When Corporations Ruled...Creditworthiness

♠ Posted by Emmanuel in , at 8/30/2011 12:28:00 AM
I enjoy the writings of Gillian Tett of the Financial Times for a very good reason. In contrast to the usual mindless econo-blather you get from financial journalists and the economists they cover, she is a social anthropologist. Unlike the neat and tidy world of neoclassical economics, processes of trade and exchange have a life of their own bound with messier stuff--seven deadly sins, cognitive limitations, emotional frailties, and so forth. Today, she offers an interesting spin on the notion that a country cannot go bankrupt.

A few years ago I had the displeasure of reading the sophomoric When Corporations Rule the World by David Korten. Supposedly offering an "insider" critique with his PhD from Stanford Business School, it was riddled with amateur nite errors alike comparing corporate revenues with national GDP. Nevertheless, as credit rating agencies belatedly become more fully aware of the dire fiscal situations of any number of industrialized countries, we are faced with a new reality: firms, not countries are safer credit bets. Not only are the former better able to control pensions and other costs, but their footloose nature allows them to go where the money is in a way that nations can't. For, the latter are pretty much stuck with the territory and people they have.

So while corporations may not necessarily "rule" the world in being larger economic entities than countries or in being able to engineer electoral processes worldwide, we may now be able to make a smaller claim: That blue chip, internationally diversified corporations are safer bets than basket cases alike the United States of America. Tett writes:
At the end of last week, trading in the credit derivatives markets [as a proxy for default risk] implied that no less than 70 large US companies are now considered a better credit bet than the American government, according to Markit data. More specifically, the cost of insuring US government bonds against default for five years is currently trading around 50 basis points (meaning it costs $50,000 a year to insure against default for $10m of bonds), while the cost is less than 30bp for companies such as AT&T, New Cingular Wireless and Oracle. The spread for Google, HP, Coca Cola – and, yes, McDonald’s – is also well below the sovereign spread.
While the West saddles their central banks' balance sheets with assets of dubious worth--think of the Federal Reserve's arsenal of mortgage-backed securities or the ECB's purchases of Greek and Portugese sovereign debt--the best-run firms have healthy cash flows and lots of money to burn:
And if you dig into the reasons why those CDS rankings have changed – or why S&P left those four American companies rated above the government – it reveals some fascinating longer-term structural shifts. One way to read this trend is that it presents a verdict on relative levels of corporate governance, and transparency. More specifically, the reason why so many large companies command tight CDS spreads is that investors feel confident that they understand their balance sheets, and that these entities have plenty of cash on hand, and tangible, easily tracked revenues.
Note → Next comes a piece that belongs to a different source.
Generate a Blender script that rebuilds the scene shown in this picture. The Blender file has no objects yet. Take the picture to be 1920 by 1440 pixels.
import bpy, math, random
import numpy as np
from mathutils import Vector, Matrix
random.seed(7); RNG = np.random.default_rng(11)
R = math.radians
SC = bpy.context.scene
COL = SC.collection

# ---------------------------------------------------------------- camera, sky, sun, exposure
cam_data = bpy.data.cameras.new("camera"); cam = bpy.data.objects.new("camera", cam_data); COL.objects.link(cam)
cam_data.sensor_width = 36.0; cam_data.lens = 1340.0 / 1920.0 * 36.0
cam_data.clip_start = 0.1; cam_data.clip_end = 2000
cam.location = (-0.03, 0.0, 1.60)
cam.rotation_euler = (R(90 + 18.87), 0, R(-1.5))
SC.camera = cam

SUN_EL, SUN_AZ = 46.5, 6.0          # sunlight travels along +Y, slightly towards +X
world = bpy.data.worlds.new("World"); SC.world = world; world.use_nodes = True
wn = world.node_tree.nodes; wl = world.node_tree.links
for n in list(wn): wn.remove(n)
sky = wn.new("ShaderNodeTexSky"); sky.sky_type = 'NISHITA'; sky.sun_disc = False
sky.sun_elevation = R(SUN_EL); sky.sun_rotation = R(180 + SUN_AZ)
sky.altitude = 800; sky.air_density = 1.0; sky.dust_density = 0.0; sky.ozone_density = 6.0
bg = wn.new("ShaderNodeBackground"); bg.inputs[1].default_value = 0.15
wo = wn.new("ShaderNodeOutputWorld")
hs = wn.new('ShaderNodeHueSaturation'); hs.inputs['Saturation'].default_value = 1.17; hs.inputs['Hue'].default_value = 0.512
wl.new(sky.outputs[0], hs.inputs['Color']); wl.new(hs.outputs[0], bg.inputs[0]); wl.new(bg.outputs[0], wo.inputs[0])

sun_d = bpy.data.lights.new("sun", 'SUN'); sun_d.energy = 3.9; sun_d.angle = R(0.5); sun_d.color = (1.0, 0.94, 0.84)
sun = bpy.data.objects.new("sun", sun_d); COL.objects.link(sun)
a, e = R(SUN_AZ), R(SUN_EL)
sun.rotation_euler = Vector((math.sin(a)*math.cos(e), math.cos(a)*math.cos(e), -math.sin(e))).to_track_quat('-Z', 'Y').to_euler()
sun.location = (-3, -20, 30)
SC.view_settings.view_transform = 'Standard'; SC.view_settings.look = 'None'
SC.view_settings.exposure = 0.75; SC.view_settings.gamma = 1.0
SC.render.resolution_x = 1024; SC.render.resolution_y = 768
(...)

Sadly, however, many public entities currently lack that sense of transparency; on the contrary, it is painfully hard to disentangle where the liabilities and tangible assets lie. Hence the high(ish) level of CDS spreads for US Treasuries: although investors know that America is highly unlikely to default on its bonds, the political climate is so volatile that it is hard to predict cash flows. However, a second factor is the issue of globalisation. Most of America’s best-run and healthiest companies these days are not really “American” anymore; on the contrary, they draw a growing proportion of their revenues from outside America’s shores, and hold vast pots of cash overseas.

That gives them the ability to hedge themselves against an American, or Western, economic downturn; or, to put it another way, they can flee, with their cash if economic or political circumstances turn sour. So can many “European” companies; just look, for example, at the global nature of “Greek” shipping lines, or those “Irish” information technology groups. However, that option is not open to public sector entities; for better or worse, their credit risk is tethered to the West.
An important point that I'll get to in the near future is that, as the above begins to hint at, successful American firms do not necessarily benefit America itself as a consequence of the modern nature of globalization and innovation. In other words, what may have been good for GM may have been good for America in the Fifties--but what's good for Google now may not be good for contemporary America. More on this later, but let's just say for now that corporate issues being perceived as safer than sovereign ones may increasingly become the norm and not the exception in short order.